In the listing that follows, retype every line from the first through the one containing "return root". Pictures are to be left out.

* begin *

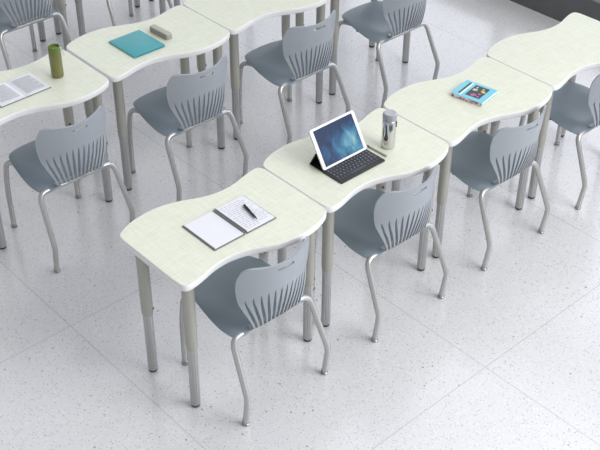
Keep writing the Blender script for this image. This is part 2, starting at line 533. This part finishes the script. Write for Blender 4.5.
    for s in (-1, 1):
        for pts, rd, foot in (([(s*.16, .094, .4045), (s*.209, .094, .405), (s*.227, -.018, .158), (s*.226, .0, .012)], [.05, .022], (s*.226, 0)),
                        ([(s*.150, .360, .410), (s*.180, .450, .412), (s*.194, .457, .25), (s*.195, .457, .012)], [.06, .06], (s*.195, .457))):
            bm = bmesh.new(); tube(bm, fillet_path(pts, rd, 8), R, 14)
            lg = link_mesh('leg', bm, M['tube'], root)
            bm = bmesh.new(); lathe(bm, [(.013, 0), (.0165, .002), (.0165, .008), (.0125, .011), (.0135, .014), (.0145, .022), (.0125, .024)], 18, foot)
            link_mesh('glide', bm, M['chrome_glide'], lg)
    # cushioning button under the seat side
    bm = bmesh.new()
    for s in (-1, 1): lathe(bm, [(.008, .398), (.010, .402), (.010, .416)], 12, (s*.175, .29))
    link_mesh('bumper', bm, M['glide'], root)
    return root

chair0 = make_chair()
C1, C2, C3 = -.145, 1.243, 2.817
chairs = [
    (.385, C1, 'blue-grey slotted chair at the desk with the spiral notebook', 'chairs of the front row'),
    (1.152, C1, 'blue-grey slotted chair tucked under the desk with the tablet', 'chairs of the front row'),
    (1.919, C1, 'blue-grey slotted chair at the desk with the cyan book', 'chairs of the front row'),
    (2.685, C1, 'blue-grey slotted chair at the empty front row desk, cut by the right edge', 'chairs of the front row'),
    (.341, C2, 'blue-grey slotted chair at the desk with the green bottle and open book', 'chairs of the middle row'),
    (1.089, C2, 'blue-grey slotted chair at the desk with the teal folder', 'chairs of the middle row'),
    (1.859, C2, 'blue-grey slotted chair of the middle row, behind the tablet', 'chairs of the middle row'),
    (2.625, C2, 'blue-grey slotted chair at the right end of the middle row, cut by the top edge', 'chairs of the middle row'),
    (1.036, C3, 'blue-grey slotted chair in the top left corner, behind the green bottle', 'chairs of the back row'),
    (1.802, C3, 'chair of the back row, only its legs seen above the teal folder', 'chairs of the back row'),
]
for i, (x, y, lab, grp) in enumerate(chairs):
    c = chair0 if i == 0 else copy_tree(chair0)
    c.location = (x, y, 0); c['label'] = lab; c['category'] = 'chair'; c['group'] = grp

# ------------------------------------------------------------------ things on the desks
ZT = H + .0006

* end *

**Solution for this exercise**
Keep writing the Blender script for this image. This is part 2, starting at line 533. This part finishes the script. Write for Blender 4.5.
    for s in (-1, 1):
        for pts, rd, foot in (([(s*.16, .094, .4045), (s*.209, .094, .405), (s*.227, -.018, .158), (s*.226, .0, .012)], [.05, .022], (s*.226, 0)),
                        ([(s*.150, .360, .410), (s*.180, .450, .412), (s*.194, .457, .25), (s*.195, .457, .012)], [.06, .06], (s*.195, .457))):
            bm = bmesh.new(); tube(bm, fillet_path(pts, rd, 8), R, 14)
            lg = link_mesh('leg', bm, M['tube'], root)
            bm = bmesh.new(); lathe(bm, [(.013, 0), (.0165, .002), (.0165, .008), (.0125, .011), (.0135, .014), (.0145, .022), (.0125, .024)], 18, foot)
            link_mesh('glide', bm, M['chrome_glide'], lg)
    # cushioning button under the seat side
    bm = bmesh.new()
    for s in (-1, 1): lathe(bm, [(.008, .398), (.010, .402), (.010, .416)], 12, (s*.175, .29))
    link_mesh('bumper', bm, M['glide'], root)
    return root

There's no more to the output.